Written by Admin | Mar 1, 2016 5:00:00 AM

Starting in the Nordic states, Sweden is and has always led the way. Indeed Crowdcube have an office here and the Swedish firm Fundedbyme has been successful with ECF. Like the UK, Swedish regulators have allowed non accredited investors to take part. It’s still too early to see the outcomes.
Norway has this week launched its first equity crowdfunding platform – Sparkup-Norge. Set up by a Swede, Camilla Andressen, it is run along the lines of private investment club where you bring your own investors; ‘lovemoney’ they term it. The platform facilitates the campaign and the legals. It’s a new development and will be interesting to watch.

The Germans have been very cautious over ECF. They can afford to be with a far better bank lending record for Germany’s 2.1m so called Mittlestand companies (our SMEs). Following the banking crises in 2008, UK banks stopped lending to SMEs’. In Germany bank lending to companies increased. Combine this with a more long term attitude to business growth and the reasons which drove the rise in ECf here do not exist in Germany. Pressure to compete may well change this in the future. Current sites like Seedmatch offer subordinated loans as opposed to equity funding.

In France the need for new sources of SME investment is a critical issue. The French have limited the use of ECf using CIP and other regulations to control the type of investor allowed to use ECF and the total amount raised per annum. This is again a complicated area and use of EU wide regulatory certificates has made it possible for platforms to override the regulations at a national level. The EU needs to set one standard. A space where the French do appear to stolen a march on everyone is the in the creation of the first alternative SME equity market – Alternativa. Volumes are tiny but it is a start. Alternativa’s sister company raises ECF, again in tiny volumes. One notable success was Domaine Chanzy, although plans to then list on AIM along with a Seedrs ECf campaign were cancelled.
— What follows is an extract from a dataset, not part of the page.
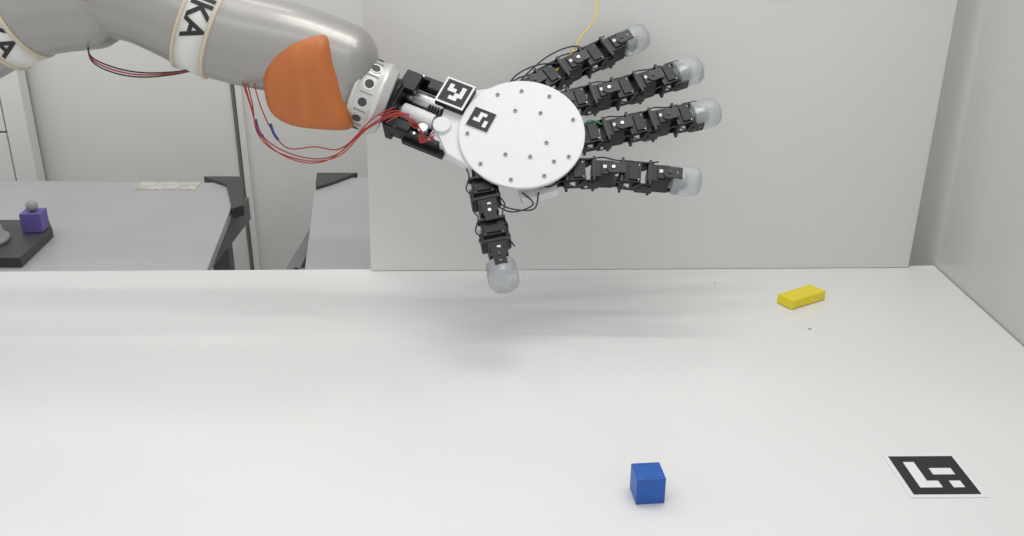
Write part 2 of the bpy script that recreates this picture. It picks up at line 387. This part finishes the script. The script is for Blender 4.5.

As you might expect the situation in Italy is a mess. Decree 3, as the new law passed in the summer of 2015 was imaginatively called, limited the use of ECf to SMEs that were ‘innovative’. According to an analyst at Moody’s, only 7,000 of the country’s 3.7m SMEs would be eligible under the new rules – a figure that translates to 0.2%. With the country’s reputation for financial mismanagement it is hardly surprising that the Government is taking an ultra-cautious approach. Industry experts predict that it will not be until Italian SMEs can access ECf from outside the country that things will change.